* Begin *
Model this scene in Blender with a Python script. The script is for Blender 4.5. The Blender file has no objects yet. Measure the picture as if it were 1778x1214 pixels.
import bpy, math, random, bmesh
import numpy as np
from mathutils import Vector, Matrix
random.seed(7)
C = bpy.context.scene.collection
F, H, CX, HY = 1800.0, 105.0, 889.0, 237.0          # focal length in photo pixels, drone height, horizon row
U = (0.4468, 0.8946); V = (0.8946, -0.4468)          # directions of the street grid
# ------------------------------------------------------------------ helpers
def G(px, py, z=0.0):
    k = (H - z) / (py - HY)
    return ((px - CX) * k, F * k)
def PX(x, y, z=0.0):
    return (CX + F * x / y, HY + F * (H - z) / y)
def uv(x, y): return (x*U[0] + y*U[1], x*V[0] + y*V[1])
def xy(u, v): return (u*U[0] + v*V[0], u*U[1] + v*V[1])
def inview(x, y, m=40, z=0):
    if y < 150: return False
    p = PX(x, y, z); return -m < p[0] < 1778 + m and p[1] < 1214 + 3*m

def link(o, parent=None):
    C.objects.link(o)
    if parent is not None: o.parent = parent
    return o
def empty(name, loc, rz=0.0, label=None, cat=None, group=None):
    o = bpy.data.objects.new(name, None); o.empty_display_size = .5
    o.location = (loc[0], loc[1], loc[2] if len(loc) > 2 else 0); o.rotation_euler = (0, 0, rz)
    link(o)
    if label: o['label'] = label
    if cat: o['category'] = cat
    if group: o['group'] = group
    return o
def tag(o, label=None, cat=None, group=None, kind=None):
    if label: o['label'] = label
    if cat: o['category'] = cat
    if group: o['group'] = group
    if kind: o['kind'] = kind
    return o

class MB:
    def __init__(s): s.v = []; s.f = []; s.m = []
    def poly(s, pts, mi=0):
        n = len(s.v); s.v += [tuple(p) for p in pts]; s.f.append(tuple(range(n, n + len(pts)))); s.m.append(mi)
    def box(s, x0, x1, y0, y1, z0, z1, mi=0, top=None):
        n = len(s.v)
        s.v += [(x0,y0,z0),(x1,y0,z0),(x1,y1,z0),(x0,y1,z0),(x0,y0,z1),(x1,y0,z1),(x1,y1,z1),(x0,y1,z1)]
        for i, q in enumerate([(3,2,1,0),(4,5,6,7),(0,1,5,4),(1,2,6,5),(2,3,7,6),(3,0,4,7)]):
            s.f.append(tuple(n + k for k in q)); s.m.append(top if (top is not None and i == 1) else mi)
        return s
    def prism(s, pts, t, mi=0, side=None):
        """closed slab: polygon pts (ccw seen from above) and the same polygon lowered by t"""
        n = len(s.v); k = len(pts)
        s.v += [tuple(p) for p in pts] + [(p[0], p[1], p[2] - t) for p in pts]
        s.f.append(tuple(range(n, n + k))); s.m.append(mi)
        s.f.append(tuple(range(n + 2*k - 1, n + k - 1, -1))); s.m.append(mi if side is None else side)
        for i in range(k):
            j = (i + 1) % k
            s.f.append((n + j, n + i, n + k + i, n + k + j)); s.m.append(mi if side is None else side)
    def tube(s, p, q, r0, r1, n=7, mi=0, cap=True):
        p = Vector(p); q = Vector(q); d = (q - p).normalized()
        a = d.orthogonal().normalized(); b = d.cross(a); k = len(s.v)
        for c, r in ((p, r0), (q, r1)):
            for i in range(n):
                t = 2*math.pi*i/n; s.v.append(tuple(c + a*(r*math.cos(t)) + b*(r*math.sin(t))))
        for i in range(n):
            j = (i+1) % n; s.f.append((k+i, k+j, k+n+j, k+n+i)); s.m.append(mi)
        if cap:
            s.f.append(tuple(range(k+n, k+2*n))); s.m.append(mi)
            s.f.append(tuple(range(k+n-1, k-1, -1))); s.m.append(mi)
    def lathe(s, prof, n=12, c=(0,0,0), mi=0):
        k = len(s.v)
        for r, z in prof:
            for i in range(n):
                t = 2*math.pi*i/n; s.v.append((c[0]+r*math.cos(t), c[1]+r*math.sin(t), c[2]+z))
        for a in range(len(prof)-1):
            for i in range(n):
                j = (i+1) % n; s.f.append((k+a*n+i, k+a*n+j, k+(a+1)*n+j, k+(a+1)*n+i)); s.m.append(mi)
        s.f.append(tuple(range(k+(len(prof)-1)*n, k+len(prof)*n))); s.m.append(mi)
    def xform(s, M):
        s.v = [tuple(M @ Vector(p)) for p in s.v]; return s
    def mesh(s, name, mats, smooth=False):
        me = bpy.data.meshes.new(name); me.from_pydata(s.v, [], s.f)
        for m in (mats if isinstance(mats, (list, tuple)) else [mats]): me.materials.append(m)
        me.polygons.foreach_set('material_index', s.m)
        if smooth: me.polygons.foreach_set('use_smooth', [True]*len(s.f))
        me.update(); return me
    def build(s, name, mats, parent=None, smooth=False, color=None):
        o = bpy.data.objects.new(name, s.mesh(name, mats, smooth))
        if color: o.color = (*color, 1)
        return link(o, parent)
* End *
What is needed —
Take the lines above and retype all of them exactly.

Output below —
Model this scene in Blender with a Python script. The script is for Blender 4.5. The Blender file has no objects yet. Measure the picture as if it were 1778x1214 pixels.
import bpy, math, random, bmesh
import numpy as np
from mathutils import Vector, Matrix
random.seed(7)
C = bpy.context.scene.collection
F, H, CX, HY = 1800.0, 105.0, 889.0, 237.0          # focal length in photo pixels, drone height, horizon row
U = (0.4468, 0.8946); V = (0.8946, -0.4468)          # directions of the street grid
# ------------------------------------------------------------------ helpers
def G(px, py, z=0.0):
    k = (H - z) / (py - HY)
    return ((px - CX) * k, F * k)
def PX(x, y, z=0.0):
    return (CX + F * x / y, HY + F * (H - z) / y)
def uv(x, y): return (x*U[0] + y*U[1], x*V[0] + y*V[1])
def xy(u, v): return (u*U[0] + v*V[0], u*U[1] + v*V[1])
def inview(x, y, m=40, z=0):
    if y < 150: return False
    p = PX(x, y, z); return -m < p[0] < 1778 + m and p[1] < 1214 + 3*m

def link(o, parent=None):
    C.objects.link(o)
    if parent is not None: o.parent = parent
    return o
def empty(name, loc, rz=0.0, label=None, cat=None, group=None):
    o = bpy.data.objects.new(name, None); o.empty_display_size = .5
    o.location = (loc[0], loc[1], loc[2] if len(loc) > 2 else 0); o.rotation_euler = (0, 0, rz)
    link(o)
    if label: o['label'] = label
    if cat: o['category'] = cat
    if group: o['group'] = group
    return o
def tag(o, label=None, cat=None, group=None, kind=None):
    if label: o['label'] = label
    if cat: o['category'] = cat
    if group: o['group'] = group
    if kind: o['kind'] = kind
    return o

class MB:
    def __init__(s): s.v = []; s.f = []; s.m = []
    def poly(s, pts, mi=0):
        n = len(s.v); s.v += [tuple(p) for p in pts]; s.f.append(tuple(range(n, n + len(pts)))); s.m.append(mi)
    def box(s, x0, x1, y0, y1, z0, z1, mi=0, top=None):
        n = len(s.v)
        s.v += [(x0,y0,z0),(x1,y0,z0),(x1,y1,z0),(x0,y1,z0),(x0,y0,z1),(x1,y0,z1),(x1,y1,z1),(x0,y1,z1)]
        for i, q in enumerate([(3,2,1,0),(4,5,6,7),(0,1,5,4),(1,2,6,5),(2,3,7,6),(3,0,4,7)]):
            s.f.append(tuple(n + k for k in q)); s.m.append(top if (top is not None and i == 1) else mi)
        return s
    def prism(s, pts, t, mi=0, side=None):
        """closed slab: polygon pts (ccw seen from above) and the same polygon lowered by t"""
        n = len(s.v); k = len(pts)
        s.v += [tuple(p) for p in pts] + [(p[0], p[1], p[2] - t) for p in pts]
        s.f.append(tuple(range(n, n + k))); s.m.append(mi)
        s.f.append(tuple(range(n + 2*k - 1, n + k - 1, -1))); s.m.append(mi if side is None else side)
        for i in range(k):
            j = (i + 1) % k
            s.f.append((n + j, n + i, n + k + i, n + k + j)); s.m.append(mi if side is None else side)
    def tube(s, p, q, r0, r1, n=7, mi=0, cap=True):
        p = Vector(p); q = Vector(q); d = (q - p).normalized()
        a = d.orthogonal().normalized(); b = d.cross(a); k = len(s.v)
        for c, r in ((p, r0), (q, r1)):
            for i in range(n):
                t = 2*math.pi*i/n; s.v.append(tuple(c + a*(r*math.cos(t)) + b*(r*math.sin(t))))
        for i in range(n):
            j = (i+1) % n; s.f.append((k+i, k+j, k+n+j, k+n+i)); s.m.append(mi)
        if cap:
            s.f.append(tuple(range(k+n, k+2*n))); s.m.append(mi)
            s.f.append(tuple(range(k+n-1, k-1, -1))); s.m.append(mi)
    def lathe(s, prof, n=12, c=(0,0,0), mi=0):
        k = len(s.v)
        for r, z in prof:
            for i in range(n):
                t = 2*math.pi*i/n; s.v.append((c[0]+r*math.cos(t), c[1]+r*math.sin(t), c[2]+z))
        for a in range(len(prof)-1):
            for i in range(n):
                j = (i+1) % n; s.f.append((k+a*n+i, k+a*n+j, k+(a+1)*n+j, k+(a+1)*n+i)); s.m.append(mi)
        s.f.append(tuple(range(k+(len(prof)-1)*n, k+len(prof)*n))); s.m.append(mi)
    def xform(s, M):
        s.v = [tuple(M @ Vector(p)) for p in s.v]; return s
    def mesh(s, name, mats, smooth=False):
        me = bpy.data.meshes.new(name); me.from_pydata(s.v, [], s.f)
        for m in (mats if isinstance(mats, (list, tuple)) else [mats]): me.materials.append(m)
        me.polygons.foreach_set('material_index', s.m)
        if smooth: me.polygons.foreach_set('use_smooth', [True]*len(s.f))
        me.update(); return me
    def build(s, name, mats, parent=None, smooth=False, color=None):
        o = bpy.data.objects.new(name, s.mesh(name, mats, smooth))
        if color: o.color = (*color, 1)
        return link(o, parent)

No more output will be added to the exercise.